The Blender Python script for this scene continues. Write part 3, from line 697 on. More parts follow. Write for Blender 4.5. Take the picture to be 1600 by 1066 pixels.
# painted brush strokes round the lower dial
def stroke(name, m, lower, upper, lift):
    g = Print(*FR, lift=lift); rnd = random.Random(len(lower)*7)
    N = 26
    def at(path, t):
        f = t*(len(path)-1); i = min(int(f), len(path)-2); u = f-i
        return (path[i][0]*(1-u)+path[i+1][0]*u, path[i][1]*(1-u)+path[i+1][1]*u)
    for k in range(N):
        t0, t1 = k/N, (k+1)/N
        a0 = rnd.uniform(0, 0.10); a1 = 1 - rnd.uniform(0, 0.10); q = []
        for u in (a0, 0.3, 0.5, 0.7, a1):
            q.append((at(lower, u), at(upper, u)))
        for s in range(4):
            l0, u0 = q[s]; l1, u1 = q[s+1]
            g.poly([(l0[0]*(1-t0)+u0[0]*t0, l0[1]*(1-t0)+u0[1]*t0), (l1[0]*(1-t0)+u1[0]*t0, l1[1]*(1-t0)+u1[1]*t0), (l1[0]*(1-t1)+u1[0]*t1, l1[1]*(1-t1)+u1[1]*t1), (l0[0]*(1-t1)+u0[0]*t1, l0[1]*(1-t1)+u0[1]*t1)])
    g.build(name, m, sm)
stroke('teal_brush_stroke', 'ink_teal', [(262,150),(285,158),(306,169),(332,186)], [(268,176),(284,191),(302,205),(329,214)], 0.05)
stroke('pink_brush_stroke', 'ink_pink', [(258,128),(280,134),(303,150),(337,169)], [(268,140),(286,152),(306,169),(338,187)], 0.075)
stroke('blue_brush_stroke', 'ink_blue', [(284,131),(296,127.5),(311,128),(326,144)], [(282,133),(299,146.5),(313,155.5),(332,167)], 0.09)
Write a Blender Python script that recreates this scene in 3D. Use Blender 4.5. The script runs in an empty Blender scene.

▶ Prompt:
Each record above must be given again exactly.

▶ Completed exercise:
The Blender Python script for this scene continues. Write part 3, from line 697 on. More parts follow. Write for Blender 4.5. Take the picture to be 1600 by 1066 pixels.
# painted brush strokes round the lower dial
def stroke(name, m, lower, upper, lift):
    g = Print(*FR, lift=lift); rnd = random.Random(len(lower)*7)
    N = 26
    def at(path, t):
        f = t*(len(path)-1); i = min(int(f), len(path)-2); u = f-i
        return (path[i][0]*(1-u)+path[i+1][0]*u, path[i][1]*(1-u)+path[i+1][1]*u)
    for k in range(N):
        t0, t1 = k/N, (k+1)/N
        a0 = rnd.uniform(0, 0.10); a1 = 1 - rnd.uniform(0, 0.10); q = []
        for u in (a0, 0.3, 0.5, 0.7, a1):
            q.append((at(lower, u), at(upper, u)))
        for s in range(4):
            l0, u0 = q[s]; l1, u1 = q[s+1]
            g.poly([(l0[0]*(1-t0)+u0[0]*t0, l0[1]*(1-t0)+u0[1]*t0), (l1[0]*(1-t0)+u1[0]*t0, l1[1]*(1-t0)+u1[1]*t0), (l1[0]*(1-t1)+u1[0]*t1, l1[1]*(1-t1)+u1[1]*t1), (l0[0]*(1-t1)+u0[0]*t1, l0[1]*(1-t1)+u0[1]*t1)])
    g.build(name, m, sm)
stroke('teal_brush_stroke', 'ink_teal', [(262,150),(285,158),(306,169),(332,186)], [(268,176),(284,191),(302,205),(329,214)], 0.05)
stroke('pink_brush_stroke', 'ink_pink', [(258,128),(280,134),(303,150),(337,169)], [(268,140),(286,152),(306,169),(338,187)], 0.075)
stroke('blue_brush_stroke', 'ink_blue', [(284,131),(296,127.5),(311,128),(326,144)], [(282,133),(299,146.5),(313,155.5),(332,167)], 0.09)
Write a Blender Python script that recreates this scene in 3D. Use Blender 4.5. The script runs in an empty Blender scene.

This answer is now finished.